2. Place the prototype in front of the user with the loading screen and ask them to perform each task sequentially.
3. If a task is pursued incorrectly or in an unexpected manner, ask for an explanation and then prompt the expected course of action.
4. When complete, debrief with the participants on general feedback.
Testing During Uber Ride
Testing the low-fidelity prototype yielded invaluable feedback that would be crucial for designing our medium-fidelity prototype. For instance, although most users expressed familiarity with the map interface, they were not able to complete certain tasks as they couldn’t find some of our unique features (e.g. amenity location icons). Also, users expressed difficulty during the review task, not understanding what exactly they were supposed to do and not knowing which icons were interactable.
As a result, we learned that our design should be more user friendly and better reflect our value proposition.
Medium Fidelity Prototype
We addressed the above problems by designing a medium-fidelity prototype with Figma. To focus our app more on the end-users (gig-economy drivers), we changed our first task from uploading a location with an amenity to an onboarding process where the drivers customize the amenities they would like to see on the map screen. Some other changes include being more conservative with using color and making it clear what is interactable.
High Fidelity Prototype
After conducting additional user testings and receiving heuristic evaluations by the faculty and students of CS147, we designed our final high-fidelity prototype. We used Figma to refine the designs and interactions and then used React Native on Expo to develop a functioning prototype.
Below are the demo video and some of the screens of the high-fidelity prototype.

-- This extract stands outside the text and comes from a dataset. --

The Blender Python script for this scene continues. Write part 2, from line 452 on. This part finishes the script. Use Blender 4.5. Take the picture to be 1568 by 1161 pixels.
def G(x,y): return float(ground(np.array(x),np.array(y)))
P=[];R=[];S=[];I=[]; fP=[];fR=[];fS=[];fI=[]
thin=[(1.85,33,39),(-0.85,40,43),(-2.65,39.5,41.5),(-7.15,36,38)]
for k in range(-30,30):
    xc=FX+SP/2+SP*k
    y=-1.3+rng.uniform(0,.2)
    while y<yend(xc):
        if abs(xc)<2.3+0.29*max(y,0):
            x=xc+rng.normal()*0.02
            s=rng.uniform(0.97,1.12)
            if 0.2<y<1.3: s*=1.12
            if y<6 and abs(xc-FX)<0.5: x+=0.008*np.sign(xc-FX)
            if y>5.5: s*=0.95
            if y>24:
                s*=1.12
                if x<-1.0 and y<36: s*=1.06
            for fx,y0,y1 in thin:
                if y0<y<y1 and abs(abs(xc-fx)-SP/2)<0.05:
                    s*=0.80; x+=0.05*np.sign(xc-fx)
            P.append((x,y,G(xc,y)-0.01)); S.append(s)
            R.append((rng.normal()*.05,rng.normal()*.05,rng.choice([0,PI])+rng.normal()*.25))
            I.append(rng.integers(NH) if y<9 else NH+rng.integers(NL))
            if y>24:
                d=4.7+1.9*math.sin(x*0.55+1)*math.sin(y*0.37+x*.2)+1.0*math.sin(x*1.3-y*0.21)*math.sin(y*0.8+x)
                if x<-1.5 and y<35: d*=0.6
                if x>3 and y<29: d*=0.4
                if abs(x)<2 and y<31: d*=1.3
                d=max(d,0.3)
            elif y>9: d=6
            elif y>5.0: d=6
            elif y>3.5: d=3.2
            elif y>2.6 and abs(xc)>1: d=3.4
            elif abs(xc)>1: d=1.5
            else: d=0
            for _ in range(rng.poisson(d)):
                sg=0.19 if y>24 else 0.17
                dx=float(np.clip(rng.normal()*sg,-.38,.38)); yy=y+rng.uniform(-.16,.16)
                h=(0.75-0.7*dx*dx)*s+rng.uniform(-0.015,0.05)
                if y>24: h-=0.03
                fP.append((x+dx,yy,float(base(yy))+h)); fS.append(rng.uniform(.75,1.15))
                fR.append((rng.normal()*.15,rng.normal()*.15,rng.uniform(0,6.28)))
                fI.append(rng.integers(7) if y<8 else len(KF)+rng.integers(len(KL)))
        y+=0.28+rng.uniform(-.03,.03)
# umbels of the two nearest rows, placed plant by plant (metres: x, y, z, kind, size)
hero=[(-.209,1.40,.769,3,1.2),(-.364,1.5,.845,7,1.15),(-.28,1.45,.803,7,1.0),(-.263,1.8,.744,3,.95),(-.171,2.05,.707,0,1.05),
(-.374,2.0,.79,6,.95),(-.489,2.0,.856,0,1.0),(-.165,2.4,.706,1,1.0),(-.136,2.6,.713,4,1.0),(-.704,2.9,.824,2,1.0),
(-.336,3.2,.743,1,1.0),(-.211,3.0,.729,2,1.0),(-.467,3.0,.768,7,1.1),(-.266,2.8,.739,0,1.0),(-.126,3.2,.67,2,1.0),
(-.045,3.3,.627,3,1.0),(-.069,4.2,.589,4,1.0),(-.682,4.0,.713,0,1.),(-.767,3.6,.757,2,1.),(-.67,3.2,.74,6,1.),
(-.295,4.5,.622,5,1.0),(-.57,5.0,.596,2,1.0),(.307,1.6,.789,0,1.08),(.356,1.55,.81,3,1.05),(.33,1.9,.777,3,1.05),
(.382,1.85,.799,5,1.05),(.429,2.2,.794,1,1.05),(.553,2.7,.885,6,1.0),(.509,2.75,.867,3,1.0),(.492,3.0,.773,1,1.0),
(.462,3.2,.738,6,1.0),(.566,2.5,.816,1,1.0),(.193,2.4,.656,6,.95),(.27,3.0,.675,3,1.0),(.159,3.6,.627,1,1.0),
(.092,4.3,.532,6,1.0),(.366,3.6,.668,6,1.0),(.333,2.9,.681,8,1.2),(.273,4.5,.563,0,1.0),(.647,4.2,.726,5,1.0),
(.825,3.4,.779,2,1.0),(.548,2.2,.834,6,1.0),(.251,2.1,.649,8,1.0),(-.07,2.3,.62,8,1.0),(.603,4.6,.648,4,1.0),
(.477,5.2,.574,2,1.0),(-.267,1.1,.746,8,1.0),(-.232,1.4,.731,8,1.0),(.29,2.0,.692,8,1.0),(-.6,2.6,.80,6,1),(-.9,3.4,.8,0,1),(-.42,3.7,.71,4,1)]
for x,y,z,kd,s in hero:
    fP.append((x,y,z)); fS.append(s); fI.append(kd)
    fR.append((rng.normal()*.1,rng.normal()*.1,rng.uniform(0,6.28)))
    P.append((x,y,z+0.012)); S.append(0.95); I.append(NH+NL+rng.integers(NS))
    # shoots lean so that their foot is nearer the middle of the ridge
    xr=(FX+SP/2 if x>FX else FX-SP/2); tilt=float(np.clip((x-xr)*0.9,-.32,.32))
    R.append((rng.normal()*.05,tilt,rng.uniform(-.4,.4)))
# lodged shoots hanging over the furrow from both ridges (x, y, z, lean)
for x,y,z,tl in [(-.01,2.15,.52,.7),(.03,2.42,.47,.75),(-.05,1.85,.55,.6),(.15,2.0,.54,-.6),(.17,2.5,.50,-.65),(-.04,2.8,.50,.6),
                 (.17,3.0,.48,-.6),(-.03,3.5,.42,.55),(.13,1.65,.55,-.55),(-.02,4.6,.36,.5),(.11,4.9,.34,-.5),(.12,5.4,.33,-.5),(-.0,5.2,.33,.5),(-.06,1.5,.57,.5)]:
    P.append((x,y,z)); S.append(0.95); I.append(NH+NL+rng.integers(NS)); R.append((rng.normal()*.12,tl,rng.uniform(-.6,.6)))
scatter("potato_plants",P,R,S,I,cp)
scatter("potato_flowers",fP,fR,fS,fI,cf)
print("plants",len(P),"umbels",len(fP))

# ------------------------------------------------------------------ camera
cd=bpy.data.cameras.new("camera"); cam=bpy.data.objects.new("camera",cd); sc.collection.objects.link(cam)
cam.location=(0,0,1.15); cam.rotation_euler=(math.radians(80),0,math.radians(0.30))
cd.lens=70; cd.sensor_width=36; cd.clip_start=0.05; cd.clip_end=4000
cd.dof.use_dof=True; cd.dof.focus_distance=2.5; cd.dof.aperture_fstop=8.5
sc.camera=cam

Demo Video (Prototype Made With React Native On Expo)
Sign Up & Customize Amenities
Locate Amenity & Navigate
Check In & Review Amenity
CS147 Industry Project Fair
Finally, we presented our work at the CS147 Industry Project Fair among 35 other teams from the class. Judged by 16 industry professionals, our project won Best Overall Project and Best Demo.
Presenting Our Demo & The Coral Team
Reflection
The shocking and deeply emotional stories of gig economy drivers having difficulty finding bathrooms and sleeping in their cars for days on end to provide for their families motivated our team to build Coral. After countless user interviews and design iterations, we were able to develop a high-fidelity prototype of an ecosystem for gig economy drivers and small businesses.
Working on Coral helped me take a step forward to becoming a product designer. The countless interviews and user testings I conducted helped me become better at talking to users and understanding their needs. The iterative design process from low fidelity to high fidelity taught me how to make and justify design decisions, and design intuitive user experiences and aesthetically pleasing user interfaces. Finally, working with a phenomenal team helped me become a better team player and recognize the importance of teamwork in such a project.
Gig economy drivers across the country still experience the problem of finding amenities while on the job that many of us take for granted. My team and I plan to continue developing Coral to solve this problem and positively impact gig economy drivers’ lives.